大友宗麟と土佐一条氏

臼杵市芝尾地区にある石祠
臼杵市諏訪山の山麓、芝尾地区にある、大友宗麟の子女名が刻まれた石祠(せきし)を見に行ってきました。
熊崎川に架かる橋「明治橋」から北東方向に約1kmほど離れた場所にひっそりと置かれていました。
石祠には以下のような文字が刻まれています。
- 利根川道孝
- 清田太郎鎮忠
- 土佐国一条権中納言泰政公(当家の先祖)
- 清田新五右衛門阿波守
- 泰政公姫君の霊
- 天正六年 三月十八日
「天正六年」の1587年は織田信長に代わって豊臣秀吉が活躍した時代。
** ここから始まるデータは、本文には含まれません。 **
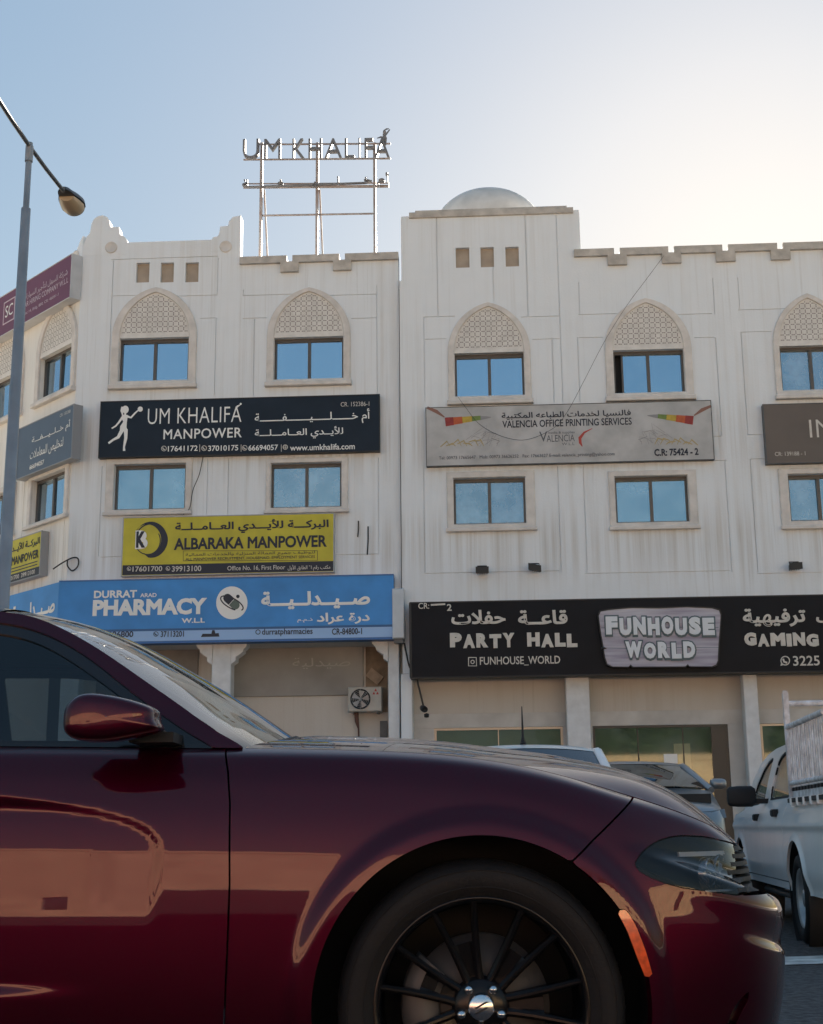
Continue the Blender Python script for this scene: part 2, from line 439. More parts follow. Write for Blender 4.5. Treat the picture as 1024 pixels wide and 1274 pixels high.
def px_rect(fr, l, t, r, b, d=0.):
    ym, xm = (t+b)/2, (l+r)/2
    return fr.px(l, ym, d)[0], fr.px(r, ym, d)[0], fr.px(xm, b, d)[1], fr.px(xm, t, d)[1]

PANEV = [PANE, glassy('window_glass_clean', (.26, .40, .5), (.05, .07, .09), .015, .56, (.58, .80, 1.0), .2), glassy('window_glass_dusty', (.34, .44, .5), (.05, .07, .09), .03, .52, (.66, .84, 1.0), .3)]
PANEW = [PANEH, glassy('dusty_glass', (.40, .47, .52), (.1, .12, .14), .07, .36, (.60, .82, 1.0), .55), glassy('filmed_glass', (.36, .46, .50), (.1, .12, .14), .12, .46, (.58, .82, .98), .5)]
def window_panes(fr, u0, u1, z0, z1, parent, glass, opened=False, split=.5):
    """two sliding sashes in a brown aluminium frame, set back in the wall"""
    d = -.13; t = .045; fm = M()
    fm.box(fr, u0, u1, z1-t*1.6, z1, d-.05, d+.03); fm.box(fr, u0, u1, z0, z0+t, d-.05, d+.03)
    fm.box(fr, u0, u0+t, z0+t, z1-t*1.6, d-.05, d+.03); fm.box(fr, u1-t, u1, z0+t, z1-t*1.6, d-.05, d+.03)
    um = u0+(u1-u0)*split; fm.box(fr, um-.035, um+.035, z0+t, z1-t*1.6, d-.04, d+.02)
    lo = u0+t+(.14 if opened else 0)
    if opened: fm.box(fr, lo, lo+.04, z0+t, z1-t*1.6, d-.045, d+.012)
    fm.build('frame', ALU, parent)
    for a, b in ((lo, um-.035), (um+.035, u1-t)):
        k = [random.uniform(-.012, .012) for _ in range(2)]
        pm = M(); pm.add([fr.P(a, z0+t, d-.02), fr.P(b, z0+t, d-.02+k[0]), fr.P(b, z1-t*1.6, d-.02+k[0]+k[1]), fr.P(a, z1-t*1.6, d-.02+k[1])], [(0, 1, 2, 3)])
        pm.build('pane', glass, parent)
def arch_window(fr, parent, oL, oR, aO, sB, iL, iR, aI, lB, wB, glass=None, opened=False):
    ou0, ou1, _, _ = px_rect(fr, oL, lB-20, oR, lB+20, .06); iu0, iu1, _, _ = px_rect(fr, iL, lB-20, iR, lB+20)
    xm = (oL+oR)/2; uc = (ou0+ou1)/2; ho = (ou1-ou0)/2; hi = (iu1-iu0)/2
    zs = fr.px(xm, lB)[1]; za = fr.px(xm, aI)[1]; zao = fr.px(xm, aO, .06)[1]; zb = fr.px(xm, wB)[1]; zsill = fr.px(xm, sB, .08)[1]
    s = M(); s.ring(fr, arch_pts(uc, ho, zsill+.02, zs, zao), arch_pts(uc, hi, zb, zs, za), -.1, .065, .018)
    w = s.build('window', STONE, parent)
    s = M(); s.bbox(fr, uc-ho-.03, uc+ho+.03, zsill-.03, zsill+.075, 0, .13, .015); s.build('sill', STONE, w)
    lt = M(); lt.box(fr, uc-hi, uc+hi, zs-.03, zs+.05, -.1, .03); 
    q = lattice_mesh(fr, uc, hi, zs+.05, za, .022); lt.v, b = lt.v+q.v, len(lt.v); lt.f += [tuple(i+b for i in f) for f in q.f]; lt.sm += q.sm
    lt.build('lattice', LATT, w)
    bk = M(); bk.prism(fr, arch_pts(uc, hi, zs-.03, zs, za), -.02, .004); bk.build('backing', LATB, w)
    window_panes(fr, uc-hi, uc+hi, zb, zs-.03, w, glass or PANE, opened)
    return (uc-hi, uc+hi, zb, zs-.03)
def rect_window(fr, parent, oL, oT, oR, oB, iL, iT, iR, iB, glass=None):
    glass = glass or PANEW[int(oL) % 3]; o = px_rect(fr, oL, oT, oR, oB, .05); i = px_rect(fr, iL, iT, iR, iB)
    c = lambda r: [(r[0], r[2]), (r[1], r[2]), (r[1], r[3]), (r[0], r[3])]
    s = M(); s.ring(fr, c(o), c(i), -.1, .06, .018); s.bbox(fr, o[0]-.025, o[1]+.025, o[2]-.02, o[2]+.06, .05, .12, .012)
    w = s.build('window', STONE, parent); window_panes(fr, *i[:2], i[2], i[3], w, glass or PANEH); return i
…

特に九州では秀吉が薩摩(現・鹿児島県)の島津氏を破って九州統一がなされていた時期です。
石祠の中で中心に刻まれている少し大きめのフォント「土佐国一条権中納言泰政公」、これは戦国時代に活躍した公家、一条兼定(いちじょうかねさだ)公であることがわかっています。
一条氏とは土佐一条氏のことで、京都の名門一条家(五摂家の1つで関白になれる位)の庶家。応仁の乱(1467年~)を避けて京都から旧中村市(現・高知県四万十市)に下向して土着、京都の文化にならって中村を「土佐の小京都」と呼ばれるまで繁栄させた一族です。
土佐一条氏が移り住んだ高知県四万十市には全国的にも有名な最後の清流、四万十川(しまんとがわ)が流れています。

高知県四万十市を流れる「最後の清流四万十川」
四万十川の河口付近に築いた市街地は京都と同じ碁盤の目の町並みが見られ、500年の伝統を伝える「小京都」の風情を今でも残しています。

高知県四万十市の町並み
そんな土佐一条氏4代目にあたる一条兼定(いちじょうかねさだ)公は、土佐(高知県)で勢力を拡大していた長宗我部元親(ちょうそかべもとちか)に中村を占拠され、1575(天正3)年に船で九州に逃れ大友宗麟を頼りここ臼杵に滞在したといわれています。
実は兼定の奥方は大友宗麟の娘(ジェスタ)であり、母は宗麟の父である大友義鑑(よしあき)の娘だったことから両家は姻戚関係にありました。

大友氏と一条氏の関係
当時は宗麟も九州六カ国を治め、各地の大名との領地争いがある中、一条兼定を助けて四国の長宗我部氏との戦いをサポートします。
しかし同年「四万十川の戦い(渡川の戦い)」で兼定は大敗を喫します。その後宇和島の戸島(へじま)に幽閉され、10年後の1585(天正13)年に生涯を閉じます。(この時土佐一条氏は滅亡)
その数年後に大友宗麟も1578(天正6)年の「耳川の戦い」で島津軍に大敗し、急速に衰えていくことになるのです。
ちなみに石祠に刻まれた他の人物、利根川道孝は宗麟の二男で大友親家(おおとも ちかいえ)の改名後の名前でした。そして清田太郎鎮忠と清田新五右衛門阿波守は同一人物とされおり、大友家の重臣だった清田鎮忠です。鎮忠は一条兼定と宗麟の娘(ジェスタ)が離縁した後、ジェスタと再婚しています。

芝尾地区にある石祠(全体)
何故、大友宗麟の子女名が刻まれた石祠が造られ、芝尾に置かれているのかは現在もわかっていません。
「歴史は事実か?」 という大きな命題は一旦横に置いておくとして、500年以上も前に活躍した人々が残した遺構にまつわる物語を知ることはとても興味深く、面白いものです。